**What this task involves:** Reproduce the section of the listing that begins at the line containing "sbox('wall_back', (WL, WB, 0), (WR, WB+.2, CEIL), MT['wallb'])" and finishes at the line containing "mb.grid(bandf, 60, 8);". Include both end lines and nothing beyond them.

**Input:**
'''

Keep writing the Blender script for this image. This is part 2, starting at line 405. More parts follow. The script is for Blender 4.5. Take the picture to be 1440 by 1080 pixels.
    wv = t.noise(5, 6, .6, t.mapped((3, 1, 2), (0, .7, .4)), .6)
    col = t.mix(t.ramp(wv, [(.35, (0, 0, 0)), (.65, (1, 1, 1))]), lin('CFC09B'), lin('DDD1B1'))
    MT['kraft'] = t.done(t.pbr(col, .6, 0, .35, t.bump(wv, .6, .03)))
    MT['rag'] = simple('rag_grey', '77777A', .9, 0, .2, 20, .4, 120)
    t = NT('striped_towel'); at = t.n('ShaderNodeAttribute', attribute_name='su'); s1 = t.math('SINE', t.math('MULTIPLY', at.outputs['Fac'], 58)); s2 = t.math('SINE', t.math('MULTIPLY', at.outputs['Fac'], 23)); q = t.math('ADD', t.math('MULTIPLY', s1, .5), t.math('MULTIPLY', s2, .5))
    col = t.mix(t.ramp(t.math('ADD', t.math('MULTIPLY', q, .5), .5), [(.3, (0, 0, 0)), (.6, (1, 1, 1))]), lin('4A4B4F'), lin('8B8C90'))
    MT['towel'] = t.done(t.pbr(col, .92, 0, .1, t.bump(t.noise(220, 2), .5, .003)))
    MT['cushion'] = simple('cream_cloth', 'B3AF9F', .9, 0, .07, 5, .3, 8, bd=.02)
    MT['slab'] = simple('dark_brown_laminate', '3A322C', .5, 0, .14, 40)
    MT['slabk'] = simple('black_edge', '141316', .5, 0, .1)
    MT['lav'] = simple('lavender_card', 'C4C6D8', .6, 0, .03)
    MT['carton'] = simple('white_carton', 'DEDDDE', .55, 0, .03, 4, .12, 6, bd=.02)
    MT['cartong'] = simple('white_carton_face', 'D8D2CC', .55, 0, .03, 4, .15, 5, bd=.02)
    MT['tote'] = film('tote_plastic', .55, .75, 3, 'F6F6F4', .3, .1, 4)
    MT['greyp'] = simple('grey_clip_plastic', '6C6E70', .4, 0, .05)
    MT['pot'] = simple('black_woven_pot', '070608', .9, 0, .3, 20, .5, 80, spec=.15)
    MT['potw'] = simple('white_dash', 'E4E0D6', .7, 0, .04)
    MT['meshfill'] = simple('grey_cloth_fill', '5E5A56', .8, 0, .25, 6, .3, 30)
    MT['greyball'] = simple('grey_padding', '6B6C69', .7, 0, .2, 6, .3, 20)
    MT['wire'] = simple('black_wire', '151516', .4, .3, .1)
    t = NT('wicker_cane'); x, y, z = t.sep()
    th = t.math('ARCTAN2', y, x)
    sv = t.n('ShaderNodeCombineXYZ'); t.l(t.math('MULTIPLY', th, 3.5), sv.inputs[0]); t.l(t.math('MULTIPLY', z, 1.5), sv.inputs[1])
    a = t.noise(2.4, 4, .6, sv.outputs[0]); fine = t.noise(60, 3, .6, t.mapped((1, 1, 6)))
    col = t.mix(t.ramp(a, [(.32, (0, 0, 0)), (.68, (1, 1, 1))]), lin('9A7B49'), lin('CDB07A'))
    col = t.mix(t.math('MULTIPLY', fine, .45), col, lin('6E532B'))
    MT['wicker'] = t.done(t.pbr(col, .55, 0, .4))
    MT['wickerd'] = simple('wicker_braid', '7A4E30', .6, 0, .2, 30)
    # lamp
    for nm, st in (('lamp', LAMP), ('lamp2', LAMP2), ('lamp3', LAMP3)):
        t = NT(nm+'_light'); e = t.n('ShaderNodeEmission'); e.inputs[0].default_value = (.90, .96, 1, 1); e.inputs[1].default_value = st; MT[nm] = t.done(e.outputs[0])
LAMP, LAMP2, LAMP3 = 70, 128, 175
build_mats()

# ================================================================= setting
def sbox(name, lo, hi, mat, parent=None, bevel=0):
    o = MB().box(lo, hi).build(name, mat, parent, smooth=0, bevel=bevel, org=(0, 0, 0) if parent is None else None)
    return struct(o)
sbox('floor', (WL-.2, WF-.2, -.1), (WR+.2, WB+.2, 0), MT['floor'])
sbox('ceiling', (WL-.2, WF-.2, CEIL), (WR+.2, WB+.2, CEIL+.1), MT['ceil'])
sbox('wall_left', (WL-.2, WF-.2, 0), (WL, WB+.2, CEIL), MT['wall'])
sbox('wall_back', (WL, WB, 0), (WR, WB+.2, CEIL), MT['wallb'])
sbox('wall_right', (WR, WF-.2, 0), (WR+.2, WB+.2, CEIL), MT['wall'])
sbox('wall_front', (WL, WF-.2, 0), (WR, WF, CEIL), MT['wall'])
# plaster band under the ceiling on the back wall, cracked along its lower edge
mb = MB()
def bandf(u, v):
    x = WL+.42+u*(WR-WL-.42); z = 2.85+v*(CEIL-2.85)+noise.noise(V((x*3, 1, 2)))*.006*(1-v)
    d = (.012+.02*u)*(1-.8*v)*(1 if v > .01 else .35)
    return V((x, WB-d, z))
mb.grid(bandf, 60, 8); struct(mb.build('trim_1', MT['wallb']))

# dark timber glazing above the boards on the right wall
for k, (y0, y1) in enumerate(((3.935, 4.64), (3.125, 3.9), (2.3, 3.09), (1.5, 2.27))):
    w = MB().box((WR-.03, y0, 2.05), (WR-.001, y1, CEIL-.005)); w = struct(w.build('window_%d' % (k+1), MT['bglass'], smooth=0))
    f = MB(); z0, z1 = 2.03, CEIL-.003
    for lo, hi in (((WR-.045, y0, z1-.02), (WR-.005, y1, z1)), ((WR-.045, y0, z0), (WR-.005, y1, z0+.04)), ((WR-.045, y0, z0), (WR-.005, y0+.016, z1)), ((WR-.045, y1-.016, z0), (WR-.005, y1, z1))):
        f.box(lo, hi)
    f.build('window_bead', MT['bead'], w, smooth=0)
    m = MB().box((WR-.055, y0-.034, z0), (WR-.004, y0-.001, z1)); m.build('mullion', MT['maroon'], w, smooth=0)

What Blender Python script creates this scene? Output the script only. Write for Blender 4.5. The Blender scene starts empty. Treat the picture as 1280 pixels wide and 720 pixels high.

'''

**Exercise result:**
sbox('wall_back', (WL, WB, 0), (WR, WB+.2, CEIL), MT['wallb'])
sbox('wall_right', (WR, WF-.2, 0), (WR+.2, WB+.2, CEIL), MT['wall'])
sbox('wall_front', (WL, WF-.2, 0), (WR, WF, CEIL), MT['wall'])
# plaster band under the ceiling on the back wall, cracked along its lower edge
mb = MB()
def bandf(u, v):
    x = WL+.42+u*(WR-WL-.42); z = 2.85+v*(CEIL-2.85)+noise.noise(V((x*3, 1, 2)))*.006*(1-v)
    d = (.012+.02*u)*(1-.8*v)*(1 if v > .01 else .35)
    return V((x, WB-d, z))
mb.grid(bandf, 60, 8); struct(mb.build('trim_1', MT['wallb']))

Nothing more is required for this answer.